Written problem: Starting at the first line of the data, print each line verbatim up to and including the line bearing "mb.build('bearer', r)", omitting pictures.

Information provided:
----------------------------------------

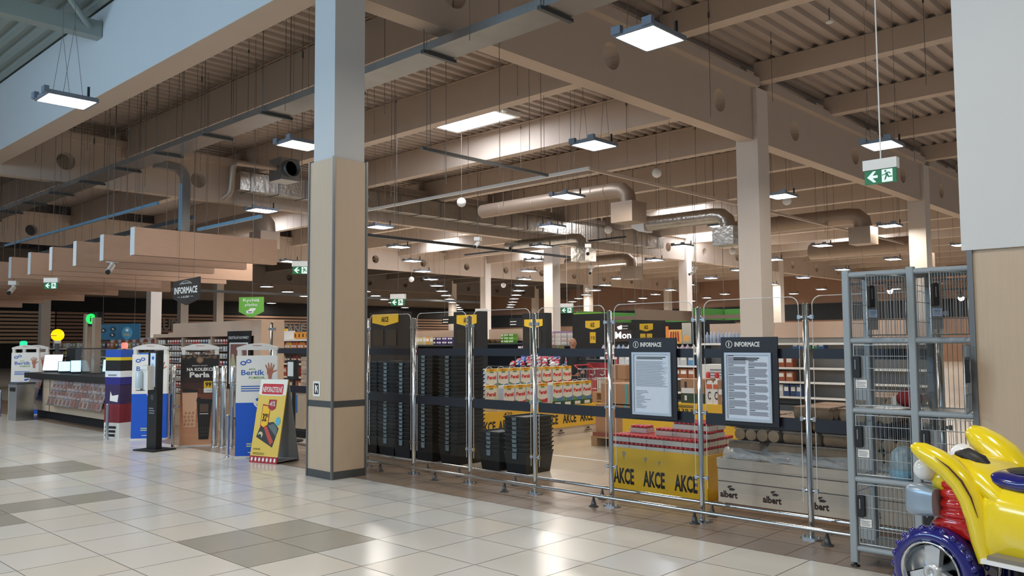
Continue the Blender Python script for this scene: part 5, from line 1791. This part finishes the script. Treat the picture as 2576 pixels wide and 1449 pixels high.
for x0, x1, y0, y1, z0, z1, lab in ((-7.45, -6.4, 9.6, 10.2, .2, .6, 'large brown carton with teal tape at the bottom of the stack'), (-7.35, -6.45, 9.6, 10.15, .62, .9, 'large brown carton with teal tape on top of the stack'),
                                    (-8.72, -8.3, 11.5, 11.9, .62, .86, 'small brown carton at the bottom of the rear pair'), (-8.66, -8.28, 11.5, 11.9, .865, 1.1, 'small brown carton on top of the rear pair')):
    r = thing('carton', lab, 'carton', ((x0 + x1) / 2, y0, z0))
    MB().box(x0, x1, y0, y1, z0, z1, card).build('box', r)
    m_ = (x0 + x1) / 2
    MB().box(m_ - .025, m_ + .025, y0 - .003, y1 + .003, z0 - .0, z1 + .003, teal if 'large' in lab else mat('tape_brown', '#8f6a49', .5, var=.05)).build('tape', r)
r = thing('wooden_pallet', 'wooden pallet under the large taped cartons', 'pallet', (-6.9, 9.9, 0))
woodp = mat('pallet_wood', '#a98a63', .75, var=.15, scale=5)


def pallet(r, x0, x1, y0, y1, z):
    mb = MB()
    for k in range(5):
        q = y0 + (y1 - y0 - .1) * k / 4
        mb.box(x0, x1, q, q + .1, z + .12, z + .145, woodp)
    mb.build('deck', r)
    mb = MB()
    for x in (x0, (x0 + x1) / 2 - .05, x1 - .1):
        mb.box(x, x + .1, y0, y1, z, z + .12, woodp)
    mb.build('bearer', r)


pallet(r, -7.5, -6.35, 9.55, 10.25, 0)
MB().box(-7.48, -6.37, 9.56, 10.24, .145, .2, mat('red_sheet', '#8f4a38', .6, var=.1)).build('slip_sheet', r)
o = MB().box(-8.75, -8.25, 11.45, 11.95, 0, .62, yellow).build('promo_pallet')
tag(o, 'small yellow pallet sleeve under the rear pair of brown cartons', 'pallet display')
for k in range(4):
    r = thing('wooden_pallet', 'empty wooden pallet, %s from the floor in the stack behind the detergent boxes' % nth(k), 'pallet', (-9.0, 12.2, .146 * k))
    pallet(r, -9.5, -8.75, 12.15, 12.9, .146 * k)
r = thing('red_display', 'dark red promotional board with white swooshes behind the pallets', 'display', (-10.1, 13.2, 0))
MB().box(-10.45, -9.85, 13.2, 13.25, .3, 1.08, mat('board_wine', '#9a1c2b', .5, var=.05)).box(-10.4, -9.9, 13.2, 13.5, 0, .3, blackm).build('board', r)
mb = MB()
for x in (-10.3, -10.05):
    for z in (.55, .85):
        mb.tube([(x - .06, 13.195, z), (x, 13.195, z - .02), (x + .06, 13.195, z + .03), (x + .03, 13.195, z + .07)], .012, paper, 6)
mb.build('swoosh', r)
r = thing('shopping_trolley', 'wire shopping trolley in front of the dark red board', 'trolley', (-9.74, 12.6, 0))
mb = MB()
for k in range(9):
    q = -10.04 + .07 * k
    mb.cyl((q, 12.4, .45), (q, 12.4, .98), .004, steel, n=5).cyl((q, 12.9, .5), (q, 12.9, .98), .004, steel, n=5)
for z in (.45, .62, .8, .98):
    mb.tube([(-10.04, 12.4, z), (-9.48, 12.4, z), (-9.48, 12.9, z), (-10.04, 12.9, z), (-10.04, 12.4, z)], .006, steel, 5)
mb.box(-10.04, -9.48, 12.4, 12.9, .45, .46, steel)
mb.build('basket', r)
mb = MB().tube([(-10.04, 12.42, .98), (-10.14, 12.42, 1.05), (-10.14, 12.88, 1.05), (-10.04, 12.88, .98)], .014, red, 8)
mb.build('handle', r)
MB().tube([(-9.99, 12.45, .45), (-9.99, 12.45, .12), (-9.49, 12.45, .12)], .012, steel, 6).tube([(-9.99, 12.85, .45), (-9.99, 12.85, .12), (-9.49, 12.85, .12)], .012, steel, 6).build('chassis', r)
for x, y in ((-9.99, 12.45), (-9.49, 12.45), (-9.99, 12.85), (-9.49, 12.85)):
    MB().cyl((x, y - .015, .06), (x, y + .015, .06), .06, black, n=14).build('wheel', r)
for k, (x, c) in enumerate(((-9.92, '#d9b23a'), (-9.74, '#c0453a'), (-9.60, '#d8d2c6'))):
    tag(MB().box(x - .06, x + .06, 12.5, 12.8, .465, .72 + .05 * k, mat('trolley_pack_%d' % k, c, .5, var=.1)).build('grocery_pack'), ('yellow', 'red', 'pale')[k] + ' grocery pack lying in the wire trolley', 'pack')

# heap of red, white and blue bags
r = thing('display_table', 'black display table heaped with red and blue sweet bags', 'table', (-12.4, 14.2, 0))
MB().box(-13.4, -11.0, 13.9, 14.9, .0, .9, blackm).build('body', r)
MB().box(-13.43, -10.97, 13.87, 14.93, .9, .93, grey_metal).build('rim', r)
for k in range(1, 4):
    MB().box(-13.4, -11.0, 13.93 + .17 * k, 14.9, .93 + .06 * (k - 1), .93 + .06 * k, blackm).build('step', r)
bagc = ['#a5203a', '#b8293f', '#d9d3d6', '#2a4fa8', '#8e1a33', '#c94b58']
bg = {}
random.seed(21)
n = 0
for row in range(4):
    for k in range(10):
        c = random.choice(bagc) if k < 9 else random.choice(['#2a4fa8', '#24408c', '#c94b58', '#b8293f'])
        x = -13.25 + .17 * k + random.uniform(-.03, .03)
        z = .928 + .06 * row
        y = 14.0 + .17 * row
        l = 'shiny sweet bag in row %d of the heap on the black table, %s along' % (row + 1, nth(k))
        if c in bg:
            o = dup(bg[c], (x, y, z), l)
        else:
            mb = MB().ball((0, 0, .07), .1, mat('bag_' + c, c, .25, var=.3, scale=18), 10, (.85, .45, .75))
            mb.poly(Fr((-.08, -.046, .05)), [(0, 0), (.1, .01), (.14, .06), (.04, .05)], paper, 0, .003)
            o = bg[c] = tag(mb.build('sweet_bag', None, (x, y, z)), l, 'bag', 'sweet bags on the black table')
        o.rotation_euler = (random.uniform(-.2, .2), random.uniform(-.3, .3), random.uniform(-.5, .5))
        n += 1

# ================================================================== GONDOLAS, TOWERS AND SHELVES FURTHER IN
tower_m = mat('tower_black', '#1c1a19', .5, var=.08)
penn = mat('pennant_yellow', '#e8bd2c', .5, var=.03)
for k, (x0, x1, y, zt, px0, px1, pz0, pz1, nn) in enumerate(((-14.74, -13.6, 11, 2.16, -14.62, -13.73, 1.87, 2.12, 2), (-15.3, -14.35, 14, 2.26, -15.17, -14.46, 1.9, 2.18, 2), (-15.72, -14.87, 17, 2.3, -15.65, -14.97, 1.88, 2.13, 2), (-16.88, -15.62, 20.6, 2.38, -16.34, -15.77, 1.88, 2.16, 1), (-17.7, -16.4, 25, 2.3, -17.33, -16.76, 1.86, 2.14, 2))):
    r = thing('promo_tower', 'black promotional tower with yellow AKCE pennant, %s tower into the shop' % nth(k), 'tower', ((x0 + x1) / 2, y, 0), 0, 'black promotional towers')
    MB().box(x0, x1, y, y + .25, 0, zt, tower_m).build('panel', r)
    f = Fr((px0, y, 0))
    w_ = px1 - px0
    MB().poly(f, [(0, pz0 + .07), (w_ / 2, pz0), (w_, pz0 + .07), (w_, pz1), (0, pz1)], penn, .005, .02).text(f, 'AKCE', w_ * .36, pz0 + .08, w_ * .64, pz1 - .06, brown_ink, .025).build('pennant', r)
    for q in range(nn):
        a = w_ * (.03 + .5 * q) if k != 3 else w_ * .3
        m_ = mat('notice_dark_olive', '#2b2616', .4, var=.15) if k < 3 else penn
        b_ = MB().rect(f, a, pz0 - .42, a + w_ * .4, pz0 - .08, m_, .004, .012)
        if k >= 3:
            b_.text(f, '19 90', a + w_ * .05, pz0 - .33, a + w_ * .35, pz0 - .2, brown_ink, .014)
        b_.build('notice', r)

SHELVES = 0


def gondola(label, x0, x1, y, zs, ztop, crown, crown_m=wood_shelf, depth=.45, dark=False, cat='shelf'):
    r = thing('shelf_unit', label, cat, ((x0 + x1) / 2, y, 0))
    MB().box(x0, x1, y + depth, y + depth + .05, 0, ztop, blackm if dark else mat('shelf_back_grey', '#8d8a84', .5, var=.04)).build('back_panel', r)
    for z in zs:
        MB().box(x0, x1, y, y + depth, z - .025, z, blackm if dark else shelfm).box(x0, x1, y - .008, y, z - .035, z + .01, grey_metal if dark else paper).build('shelf_board', r)
    MB().box(x0, x1, y + .03, y + depth, 0, .12, grey_metal).build('plinth', r)
    for x in (x0, x1):
        MB().box(x - .02, x + .02, y + .02, y + depth, 0, ztop, grey_metal).build('side_panel', r)
    if crown:
        n = max(1, round((x1 - x0) / 1.7))
        for k in range(n):
            a = x0 + (x1 - x0) * k / n
            MB().box(a + .01, a + (x1 - x0) / n - .01, y + depth - .03, y + depth, crown[0], crown[1], crown_m).build('crown_panel', r)
    return r


PK = {}


def stock(what, where, x0, x1, y, z, n, h, w_, cols, group, dep=.2, hv=.15, rows=1, shape='box'):
    """Products standing in a row on a shelf, each its own object."""
    for rr_ in range(rows):
        for k in range(n):
            c = cols[(k * 3 + rr_ * 2 + k // 2) % len(cols)]
            key = (what, c, round(h, 2), round(w_, 2))
            x = x0 + (x1 - x0) * (k + .5) / n
            loc = (x, y + .02 * (k % 2), z + rr_ * h)
            l = '%s, %s along %s%s' % (what, nth(k), where, ', tier %d' % (rr_ + 1) if rows > 1 else '')
            if key in PK:
                dup(PK[key], loc, l)
                continue
            m_ = mat('%s %s' % (what, c), c, .4, var=.25, scale=14)
            mb = MB()
            if shape == 'bag':
                mb.ball((0, dep / 2, h / 2), h / 2, m_, 10, (w_ / h, .5, 1)).poly(Fr((-w_ * .25, dep / 2 - h * .26, h * .35)), [(0, 0), (w_ * .5, 0), (w_ * .5, h * .25), (0, h * .25)], paper, 0, .004)
            elif shape == 'round':
                mb.lathe([(0, 0), (w_ / 2, 0), (w_ / 2, h * .7), (w_ * .2, h * .85), (w_ * .18, h), (0, h)], (0, dep / 2, 0), m_, 10)
            elif shape == 'cup':
                mb.lathe([(0, 0), (w_ * .38, 0), (w_ / 2, h * .9), (w_ * .52, h), (0, h)], (0, dep / 2, 0), m_, 10)
            else:
                mb.box(-w_ / 2, w_ / 2, 0, dep, 0, h * .97, m_).box(-w_ * .35, w_ * .35, -.003, 0, h * .45, h * .8, paper)
            PK[key] = tag(mb.build(what.split()[-1], None, loc), l, what.split()[-1], group)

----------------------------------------

Output:
Continue the Blender Python script for this scene: part 5, from line 1791. This part finishes the script. Treat the picture as 2576 pixels wide and 1449 pixels high.
for x0, x1, y0, y1, z0, z1, lab in ((-7.45, -6.4, 9.6, 10.2, .2, .6, 'large brown carton with teal tape at the bottom of the stack'), (-7.35, -6.45, 9.6, 10.15, .62, .9, 'large brown carton with teal tape on top of the stack'),
                                    (-8.72, -8.3, 11.5, 11.9, .62, .86, 'small brown carton at the bottom of the rear pair'), (-8.66, -8.28, 11.5, 11.9, .865, 1.1, 'small brown carton on top of the rear pair')):
    r = thing('carton', lab, 'carton', ((x0 + x1) / 2, y0, z0))
    MB().box(x0, x1, y0, y1, z0, z1, card).build('box', r)
    m_ = (x0 + x1) / 2
    MB().box(m_ - .025, m_ + .025, y0 - .003, y1 + .003, z0 - .0, z1 + .003, teal if 'large' in lab else mat('tape_brown', '#8f6a49', .5, var=.05)).build('tape', r)
r = thing('wooden_pallet', 'wooden pallet under the large taped cartons', 'pallet', (-6.9, 9.9, 0))
woodp = mat('pallet_wood', '#a98a63', .75, var=.15, scale=5)


def pallet(r, x0, x1, y0, y1, z):
    mb = MB()
    for k in range(5):
        q = y0 + (y1 - y0 - .1) * k / 4
        mb.box(x0, x1, q, q + .1, z + .12, z + .145, woodp)
    mb.build('deck', r)
    mb = MB()
    for x in (x0, (x0 + x1) / 2 - .05, x1 - .1):
        mb.box(x, x + .1, y0, y1, z, z + .12, woodp)
    mb.build('bearer', r)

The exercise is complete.